Exception in thread "main" java.lang.RuntimeException: FileNotFoundException: config.xml (No such file or directory)
at com.me.myapp.Configurator.readConfigFileFromClasspath(Configurator.java:556)
at com.me.myapp.Configurator.<init>(Configurator.java:34)
...rest of stack trace omitted for brevity
So the classpath scan for config.xml is successful, but then the reader can't seem to find the file. Why??? My only theory is that when config.xml is found on the classpath, it doesn't contain an absolute path to the location of the file on the file system, and perhaps that's what the reader code is looking for.
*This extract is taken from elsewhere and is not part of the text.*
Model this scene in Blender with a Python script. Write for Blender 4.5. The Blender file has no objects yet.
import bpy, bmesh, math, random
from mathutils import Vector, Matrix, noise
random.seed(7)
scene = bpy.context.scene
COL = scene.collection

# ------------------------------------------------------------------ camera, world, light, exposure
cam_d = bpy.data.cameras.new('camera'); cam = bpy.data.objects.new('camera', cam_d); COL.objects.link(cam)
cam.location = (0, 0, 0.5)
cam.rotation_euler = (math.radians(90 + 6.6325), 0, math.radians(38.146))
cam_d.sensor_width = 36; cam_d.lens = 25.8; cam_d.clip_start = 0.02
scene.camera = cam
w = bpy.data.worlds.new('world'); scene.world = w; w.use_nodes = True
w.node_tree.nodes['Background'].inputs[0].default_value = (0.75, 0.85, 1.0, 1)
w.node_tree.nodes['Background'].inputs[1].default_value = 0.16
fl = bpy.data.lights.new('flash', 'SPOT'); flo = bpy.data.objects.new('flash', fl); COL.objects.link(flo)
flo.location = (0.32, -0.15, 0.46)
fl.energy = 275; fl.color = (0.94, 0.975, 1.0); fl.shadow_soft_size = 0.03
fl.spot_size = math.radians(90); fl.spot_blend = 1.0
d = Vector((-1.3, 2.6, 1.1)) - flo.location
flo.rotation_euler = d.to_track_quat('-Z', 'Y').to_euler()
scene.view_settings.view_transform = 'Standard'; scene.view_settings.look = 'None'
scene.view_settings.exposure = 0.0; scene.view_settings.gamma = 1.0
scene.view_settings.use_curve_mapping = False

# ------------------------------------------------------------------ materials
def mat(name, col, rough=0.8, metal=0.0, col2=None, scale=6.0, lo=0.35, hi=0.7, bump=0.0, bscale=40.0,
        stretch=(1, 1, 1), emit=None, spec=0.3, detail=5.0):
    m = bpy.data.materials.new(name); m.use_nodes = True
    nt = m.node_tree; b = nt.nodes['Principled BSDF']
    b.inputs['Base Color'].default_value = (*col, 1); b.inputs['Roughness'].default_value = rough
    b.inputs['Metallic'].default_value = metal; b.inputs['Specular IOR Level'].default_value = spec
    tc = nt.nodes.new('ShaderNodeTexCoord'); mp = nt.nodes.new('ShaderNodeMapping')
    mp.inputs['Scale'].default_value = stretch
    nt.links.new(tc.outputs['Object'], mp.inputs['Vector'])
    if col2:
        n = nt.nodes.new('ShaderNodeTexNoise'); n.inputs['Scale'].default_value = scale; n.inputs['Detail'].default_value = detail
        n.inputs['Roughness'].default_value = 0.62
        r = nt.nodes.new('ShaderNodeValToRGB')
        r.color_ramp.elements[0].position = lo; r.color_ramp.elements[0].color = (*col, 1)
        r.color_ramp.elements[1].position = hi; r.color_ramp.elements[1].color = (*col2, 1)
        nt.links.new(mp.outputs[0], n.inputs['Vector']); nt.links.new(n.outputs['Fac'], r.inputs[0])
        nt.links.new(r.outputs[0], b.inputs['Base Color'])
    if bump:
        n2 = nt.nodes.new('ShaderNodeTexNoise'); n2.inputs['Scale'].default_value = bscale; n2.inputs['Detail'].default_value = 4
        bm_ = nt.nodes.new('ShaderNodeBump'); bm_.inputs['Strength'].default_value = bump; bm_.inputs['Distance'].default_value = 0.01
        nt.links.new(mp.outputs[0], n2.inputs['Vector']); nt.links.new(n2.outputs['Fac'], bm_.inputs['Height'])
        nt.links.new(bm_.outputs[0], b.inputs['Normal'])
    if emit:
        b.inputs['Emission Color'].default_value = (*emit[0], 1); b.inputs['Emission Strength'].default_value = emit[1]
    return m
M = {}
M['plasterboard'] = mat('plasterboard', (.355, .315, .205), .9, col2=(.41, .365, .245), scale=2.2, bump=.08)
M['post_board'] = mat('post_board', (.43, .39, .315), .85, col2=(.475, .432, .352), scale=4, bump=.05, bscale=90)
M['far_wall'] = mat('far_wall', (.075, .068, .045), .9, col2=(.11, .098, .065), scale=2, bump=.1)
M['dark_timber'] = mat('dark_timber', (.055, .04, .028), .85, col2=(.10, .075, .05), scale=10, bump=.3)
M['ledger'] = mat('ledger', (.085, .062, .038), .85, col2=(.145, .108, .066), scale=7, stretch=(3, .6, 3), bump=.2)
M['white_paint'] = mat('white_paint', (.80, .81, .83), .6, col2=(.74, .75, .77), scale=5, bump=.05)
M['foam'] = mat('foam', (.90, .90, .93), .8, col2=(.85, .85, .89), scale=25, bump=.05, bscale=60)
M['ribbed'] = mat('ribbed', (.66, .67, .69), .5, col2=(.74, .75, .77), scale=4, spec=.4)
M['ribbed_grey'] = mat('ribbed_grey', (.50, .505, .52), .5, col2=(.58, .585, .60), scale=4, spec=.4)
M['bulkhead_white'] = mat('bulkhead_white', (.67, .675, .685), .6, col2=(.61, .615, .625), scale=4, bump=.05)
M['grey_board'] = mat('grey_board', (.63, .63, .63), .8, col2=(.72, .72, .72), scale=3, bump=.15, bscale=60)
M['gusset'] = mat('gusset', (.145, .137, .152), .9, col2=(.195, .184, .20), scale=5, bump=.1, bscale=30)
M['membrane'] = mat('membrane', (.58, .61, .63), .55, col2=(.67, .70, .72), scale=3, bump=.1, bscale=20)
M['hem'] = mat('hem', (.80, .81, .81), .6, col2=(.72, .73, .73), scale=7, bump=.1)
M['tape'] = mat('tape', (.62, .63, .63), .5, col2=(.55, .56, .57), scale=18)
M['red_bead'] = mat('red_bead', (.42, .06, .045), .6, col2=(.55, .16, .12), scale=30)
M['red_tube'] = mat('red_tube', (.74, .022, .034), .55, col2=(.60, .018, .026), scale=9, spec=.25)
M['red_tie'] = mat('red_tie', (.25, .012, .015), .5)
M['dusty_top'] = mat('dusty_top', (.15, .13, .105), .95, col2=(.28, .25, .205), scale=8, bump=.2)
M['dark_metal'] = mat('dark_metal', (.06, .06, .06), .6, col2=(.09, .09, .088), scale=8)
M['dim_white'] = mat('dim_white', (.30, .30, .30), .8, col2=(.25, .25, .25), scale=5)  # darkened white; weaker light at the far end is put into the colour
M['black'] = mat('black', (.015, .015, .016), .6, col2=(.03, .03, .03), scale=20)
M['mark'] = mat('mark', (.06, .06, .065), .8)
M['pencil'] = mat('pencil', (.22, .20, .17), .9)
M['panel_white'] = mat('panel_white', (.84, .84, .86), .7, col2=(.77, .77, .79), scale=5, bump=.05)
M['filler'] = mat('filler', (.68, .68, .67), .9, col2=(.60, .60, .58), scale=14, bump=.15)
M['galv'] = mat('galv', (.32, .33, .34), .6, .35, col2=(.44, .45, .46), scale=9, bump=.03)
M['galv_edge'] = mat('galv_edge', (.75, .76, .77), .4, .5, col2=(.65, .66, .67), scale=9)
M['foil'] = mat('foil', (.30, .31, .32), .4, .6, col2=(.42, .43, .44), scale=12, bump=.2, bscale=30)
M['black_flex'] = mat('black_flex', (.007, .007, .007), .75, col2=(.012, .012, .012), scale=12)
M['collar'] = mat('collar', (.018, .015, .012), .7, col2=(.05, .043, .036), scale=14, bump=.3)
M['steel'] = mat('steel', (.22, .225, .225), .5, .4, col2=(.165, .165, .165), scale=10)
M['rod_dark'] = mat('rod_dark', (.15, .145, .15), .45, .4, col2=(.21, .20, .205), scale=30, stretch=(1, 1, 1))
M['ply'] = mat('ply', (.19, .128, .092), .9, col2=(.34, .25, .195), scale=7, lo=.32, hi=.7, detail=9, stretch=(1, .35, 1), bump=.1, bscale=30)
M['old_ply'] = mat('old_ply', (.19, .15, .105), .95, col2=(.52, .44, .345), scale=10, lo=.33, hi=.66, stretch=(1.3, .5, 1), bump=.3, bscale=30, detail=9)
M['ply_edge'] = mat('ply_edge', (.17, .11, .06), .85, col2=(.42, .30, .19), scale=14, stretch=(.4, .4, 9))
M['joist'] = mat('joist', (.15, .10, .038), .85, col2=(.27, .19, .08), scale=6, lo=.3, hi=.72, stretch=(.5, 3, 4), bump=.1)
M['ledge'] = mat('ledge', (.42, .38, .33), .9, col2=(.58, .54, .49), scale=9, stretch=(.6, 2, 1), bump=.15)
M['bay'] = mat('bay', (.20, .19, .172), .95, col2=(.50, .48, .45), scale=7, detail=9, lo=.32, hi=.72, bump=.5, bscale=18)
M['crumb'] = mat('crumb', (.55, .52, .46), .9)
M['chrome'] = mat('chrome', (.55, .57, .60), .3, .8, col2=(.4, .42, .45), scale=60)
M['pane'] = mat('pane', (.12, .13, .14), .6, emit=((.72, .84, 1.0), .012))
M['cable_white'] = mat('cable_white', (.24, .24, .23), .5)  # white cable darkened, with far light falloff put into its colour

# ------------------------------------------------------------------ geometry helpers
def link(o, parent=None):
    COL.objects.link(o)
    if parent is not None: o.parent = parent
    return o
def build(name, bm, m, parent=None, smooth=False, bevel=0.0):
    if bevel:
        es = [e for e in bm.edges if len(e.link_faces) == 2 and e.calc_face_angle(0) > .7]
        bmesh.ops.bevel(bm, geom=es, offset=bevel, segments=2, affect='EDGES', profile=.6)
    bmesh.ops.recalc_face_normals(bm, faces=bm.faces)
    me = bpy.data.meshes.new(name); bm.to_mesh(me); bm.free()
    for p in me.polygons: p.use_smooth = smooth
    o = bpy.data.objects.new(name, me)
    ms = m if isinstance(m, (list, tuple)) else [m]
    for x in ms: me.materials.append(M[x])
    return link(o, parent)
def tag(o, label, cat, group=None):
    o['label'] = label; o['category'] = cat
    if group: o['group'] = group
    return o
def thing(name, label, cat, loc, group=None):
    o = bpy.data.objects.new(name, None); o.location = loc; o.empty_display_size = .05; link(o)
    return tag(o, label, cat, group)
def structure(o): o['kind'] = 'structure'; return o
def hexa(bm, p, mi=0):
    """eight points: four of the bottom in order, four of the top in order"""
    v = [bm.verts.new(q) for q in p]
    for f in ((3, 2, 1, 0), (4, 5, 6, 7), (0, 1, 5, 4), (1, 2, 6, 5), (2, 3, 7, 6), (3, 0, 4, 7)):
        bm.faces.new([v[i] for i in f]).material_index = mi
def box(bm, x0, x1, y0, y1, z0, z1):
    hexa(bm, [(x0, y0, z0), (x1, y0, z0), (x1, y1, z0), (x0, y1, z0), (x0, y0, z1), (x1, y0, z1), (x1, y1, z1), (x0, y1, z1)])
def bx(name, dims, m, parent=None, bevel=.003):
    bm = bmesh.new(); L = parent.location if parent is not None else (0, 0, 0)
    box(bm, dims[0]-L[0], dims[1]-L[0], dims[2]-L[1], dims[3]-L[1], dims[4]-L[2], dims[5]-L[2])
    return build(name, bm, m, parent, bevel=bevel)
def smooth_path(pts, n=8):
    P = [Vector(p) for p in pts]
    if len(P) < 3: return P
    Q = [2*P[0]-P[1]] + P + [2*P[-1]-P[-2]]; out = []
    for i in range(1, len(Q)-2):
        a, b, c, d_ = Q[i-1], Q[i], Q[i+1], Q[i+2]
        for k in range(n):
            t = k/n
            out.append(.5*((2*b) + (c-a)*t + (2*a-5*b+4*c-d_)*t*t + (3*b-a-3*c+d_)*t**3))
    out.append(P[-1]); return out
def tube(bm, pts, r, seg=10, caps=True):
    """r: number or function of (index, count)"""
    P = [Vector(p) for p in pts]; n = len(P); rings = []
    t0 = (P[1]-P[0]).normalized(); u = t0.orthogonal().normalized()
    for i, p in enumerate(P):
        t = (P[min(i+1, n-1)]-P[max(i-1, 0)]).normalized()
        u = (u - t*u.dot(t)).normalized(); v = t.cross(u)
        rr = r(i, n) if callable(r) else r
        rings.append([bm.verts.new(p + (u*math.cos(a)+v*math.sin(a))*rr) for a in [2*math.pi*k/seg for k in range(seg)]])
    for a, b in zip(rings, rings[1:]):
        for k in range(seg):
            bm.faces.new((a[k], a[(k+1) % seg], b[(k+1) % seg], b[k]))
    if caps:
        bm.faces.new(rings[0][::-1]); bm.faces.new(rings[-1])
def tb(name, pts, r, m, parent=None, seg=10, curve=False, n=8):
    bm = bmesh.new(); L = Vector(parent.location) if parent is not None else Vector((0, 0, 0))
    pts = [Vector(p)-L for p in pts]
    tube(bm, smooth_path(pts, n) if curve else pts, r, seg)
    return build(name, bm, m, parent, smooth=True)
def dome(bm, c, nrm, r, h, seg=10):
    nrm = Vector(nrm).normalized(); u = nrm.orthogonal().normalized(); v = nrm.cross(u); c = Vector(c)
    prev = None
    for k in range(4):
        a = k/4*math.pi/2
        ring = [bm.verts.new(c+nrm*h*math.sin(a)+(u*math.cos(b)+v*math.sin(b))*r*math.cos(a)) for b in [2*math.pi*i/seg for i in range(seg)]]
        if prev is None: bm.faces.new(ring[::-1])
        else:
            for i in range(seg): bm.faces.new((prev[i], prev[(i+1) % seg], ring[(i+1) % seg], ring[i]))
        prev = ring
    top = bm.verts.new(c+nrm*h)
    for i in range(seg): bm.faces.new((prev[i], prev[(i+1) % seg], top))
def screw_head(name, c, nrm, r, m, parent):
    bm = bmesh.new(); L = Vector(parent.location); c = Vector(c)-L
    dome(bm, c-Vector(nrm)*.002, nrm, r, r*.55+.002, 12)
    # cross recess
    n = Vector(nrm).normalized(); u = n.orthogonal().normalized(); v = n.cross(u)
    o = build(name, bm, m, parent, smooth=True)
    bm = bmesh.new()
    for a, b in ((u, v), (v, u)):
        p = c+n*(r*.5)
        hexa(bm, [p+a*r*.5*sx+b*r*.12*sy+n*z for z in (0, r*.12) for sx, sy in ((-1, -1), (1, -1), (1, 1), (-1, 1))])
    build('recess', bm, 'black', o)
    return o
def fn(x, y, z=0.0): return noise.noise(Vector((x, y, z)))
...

You use a resource from a classloader.
Instead of doing:
InputStream istream = this.getClass().getClassLoader().getResourceAsStream("config.xml");
do:
URL url = getClass().getResource("config.xml");
That URL will have the path (use .toURI().getPath()). To open the matching input stream afterwards, use .openStream().
You know at least that the resource exists: if it doesn't, .getResource{,AsStream}() both return null (instead of throwing an IOException, which is doubtful imho)
From your given example, it is not clear what fileName refers to. You should just use the stream you got from getResourceAsStream()to read you file, something along
reader = new BufferedReader(new InputStreamReader(istream));
And you should avoid to repeatedly allocating buf new for every read cycle, once is enough.